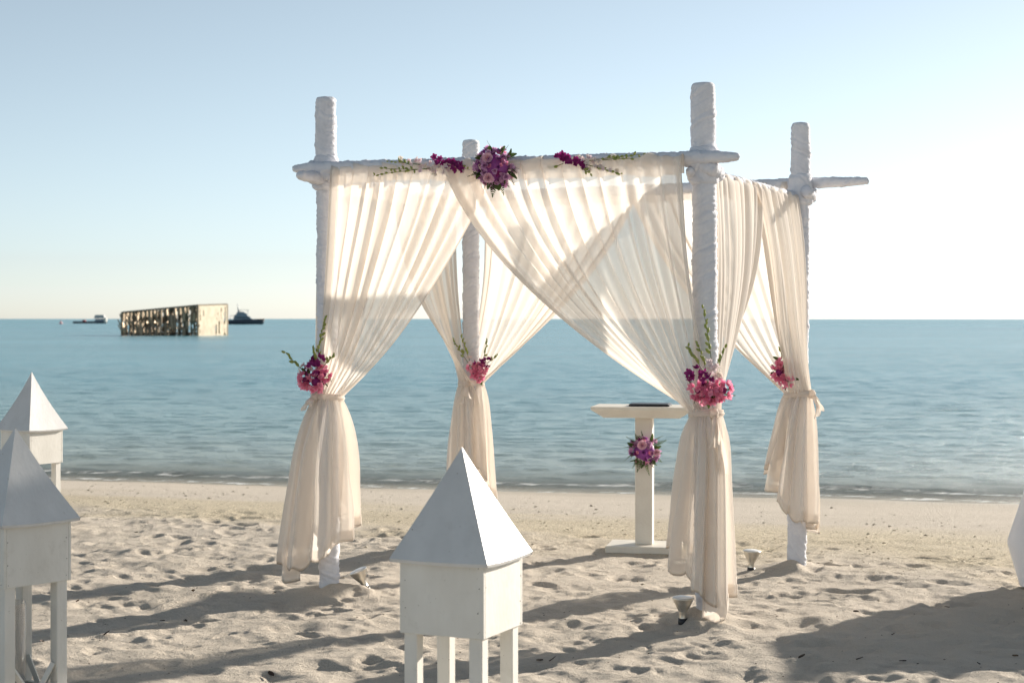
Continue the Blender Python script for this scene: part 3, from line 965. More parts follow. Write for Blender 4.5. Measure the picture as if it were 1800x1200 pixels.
def bud_spray(parent, p0, d, l, r, n=8, curl=0.25, sc=1.0):
    """a thin stem with alternate green buds"""
    p0 = Vector(p0); d = Vector(d).normalized()
    side = Vector((r.uniform(-1, 1), r.uniform(-1, 1), r.uniform(-.3, .3)))
    side = (side - d * side.dot(d)).normalized()
    pts = [p0 + d * l * t + side * curl * l * (t * t) for t in (0, .2, .4, .6, .8, 1)]
    st = MB().tube(pts, [0.0024, 0.0022, 0.0019, 0.0016, 0.0013, 0.0009], 5).build('flower_stem', M['stem'], parent, True)
    for k in range(n):
        t = 0.25 + 0.75 * (k + 0.5) / n
        i = min(int(t * 5), 4); p = pts[i].lerp(pts[i + 1], t * 5 - i)
        b = (d + Vector((r.uniform(-1, 1), r.uniform(-1, 1), r.uniform(-.5, 1))) * 0.9).normalized()
        q = b.to_track_quat('Z', 'Y').to_matrix().to_4x4()
        inst('bud', BUD, parent, Matrix.Translation(p) @ q @ Matrix.Scale(sc * r.uniform(0.8, 1.3) * (1.15 - 0.4 * t), 4))


def cluster(parent, kind, centre, rad, n, out, r, sc=1.0, squash=(1, 1, 1)):
    """blossoms over the outer side of an ellipsoid"""
    out = Vector(out).normalized()
    c = Vector(centre)
    k = 0; tries = 0
    while k < n and tries < n * 12:
        tries += 1
        v = Vector((r.gauss(0, 1), r.gauss(0, 1), r.gauss(0, 1))).normalized()
        if v.dot(out) < -0.35: continue
        p = c + Vector((v.x * rad * squash[0], v.y * rad * squash[1], v.z * rad * squash[2])) * r.uniform(0.8, 1.03)
        me = r.choice(FLW[kind])
        inst(me.name.split('.')[0], me, parent, face_matrix(p, v * 0.75 + out * 0.35 + Vector((r.uniform(-.3, .3), r.uniform(-.3, .3), r.uniform(-.3, .3))), r.uniform(0, 6.28), sc * r.uniform(0.8, 1.2)))
        k += 1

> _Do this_
Take the material above from its first line through the line holding "inst('bud', BUD, parent, Matrix.Translation(p)" and set it down exactly, without the pictures.

> _Output of the task_
Continue the Blender Python script for this scene: part 3, from line 965. More parts follow. Write for Blender 4.5. Measure the picture as if it were 1800x1200 pixels.
def bud_spray(parent, p0, d, l, r, n=8, curl=0.25, sc=1.0):
    """a thin stem with alternate green buds"""
    p0 = Vector(p0); d = Vector(d).normalized()
    side = Vector((r.uniform(-1, 1), r.uniform(-1, 1), r.uniform(-.3, .3)))
    side = (side - d * side.dot(d)).normalized()
    pts = [p0 + d * l * t + side * curl * l * (t * t) for t in (0, .2, .4, .6, .8, 1)]
    st = MB().tube(pts, [0.0024, 0.0022, 0.0019, 0.0016, 0.0013, 0.0009], 5).build('flower_stem', M['stem'], parent, True)
    for k in range(n):
        t = 0.25 + 0.75 * (k + 0.5) / n
        i = min(int(t * 5), 4); p = pts[i].lerp(pts[i + 1], t * 5 - i)
        b = (d + Vector((r.uniform(-1, 1), r.uniform(-1, 1), r.uniform(-.5, 1))) * 0.9).normalized()
        q = b.to_track_quat('Z', 'Y').to_matrix().to_4x4()
        inst('bud', BUD, parent, Matrix.Translation(p) @ q @ Matrix.Scale(sc * r.uniform(0.8, 1.3) * (1.15 - 0.4 * t), 4))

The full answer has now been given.